Il sottosegretario allo sviluppo economico, il democratico Antonello Giacomelli, intervenendo all’evento all'Acquario Romano "Il Piano nazionale scuola digitale incontra il Paese" promosso dalla ministra dell'Istruzione Valeria Fedeli, ha dichiarato che solo a partire dal governo Renzi si sono investite risorse pubbliche nella digitalizzazione e ora l'Italia non è più in ultima posizione nella classifica europea.
Siamo andati a verificare queste due affermazioni.
Gli investimenti nella digitalizzazione
La prima affermazione, sull’esclusiva del governo Renzi nell’aver investito risorse pubbliche nella digitalizzazione, è falsa.
Già il governo Monti, nel 2012, aveva disposto – nel decreto Crescita 2.0 – varie misure per la digitalizzazione del Paese. In particolare per azzerare il “digital divide”, cioè il divario tra chi ha accesso a internet e computer e chi invece no, venivano stanziati 600 milioni di euro specificamente per il sud e altri 150 per il centro-nord.
Va comunque segnalato che l’impegno del governo Renzi è stato economicamente maggiore. Secondo quanto affermato nel 2015 dall’ex premier, venivano messi sul piatto “12 miliardi, di cui 5 privati e 7 pubblici. Di questi ultimi 4,9 vengono da iniziative del Governo e 2,1 dai Fondi strutturali Regionali”. L'infrastruttura nelle intenzioni di Renzi avrebbe dovuto raggiungere “10 milioni di italiani, 800 comuni, oltre 400 ospedali, 2000 scuole, 5000 sedi della Pubblica amministrazione”.
Nel 2016 era stato presentato un ambizioso piano, in partnership con Enel, per portare “ovunque” la banda larga ma – come riporta un’inchiesta de l’Espresso – a un anno di distanza stanno emergendo diversi problemi.

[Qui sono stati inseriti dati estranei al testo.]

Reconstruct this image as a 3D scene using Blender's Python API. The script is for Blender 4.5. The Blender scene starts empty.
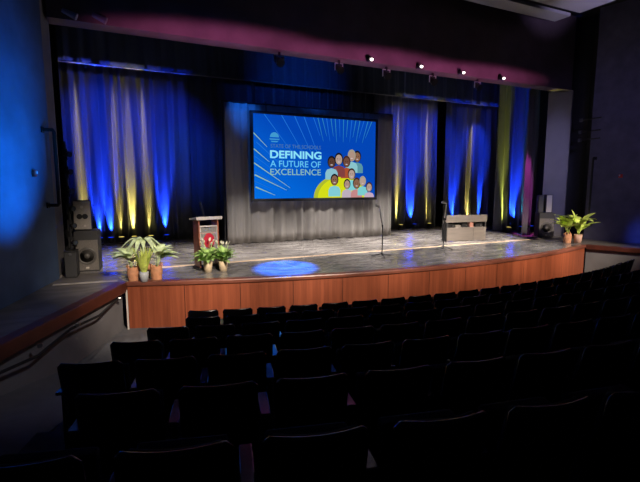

L’ultima posizione dell’Italia
Se guardiamo al DESI (Digital Economy and Society Index), l’indice che mette insieme diversi criteri di valutazione delle performance nell’ambito del digitale dei Paesi europei, è vero che l’Italia nel 2017 non risulta in ultima posizione. Dietro di noi ci sono Grecia, Bulgaria e Romania.
Tuttavia è anche vero che la venticinquesima posizione, che occupiamo attualmente, era occupata anche nel 2014 (qui scaricabile il rapporto 2015 con anche il ranking dell’anno precedente), quando si insediò il governo Renzi. Dunque sostenere che “non è più” in ultima posizione è fuorviante.
Questo non vuol dire che non ci sia stato qualche cambiamento nel frattempo. Come testimonia il report della Commissione europea sull’Italia, il Paese è in costante miglioramento. In particolare tra il 2016 e il 2017 ha guadagnato più punti (centesimi di punto) nell’indice di quanto non abbia fatto il resto dell’Ue e di quanto non fosse il suo obiettivo iniziale.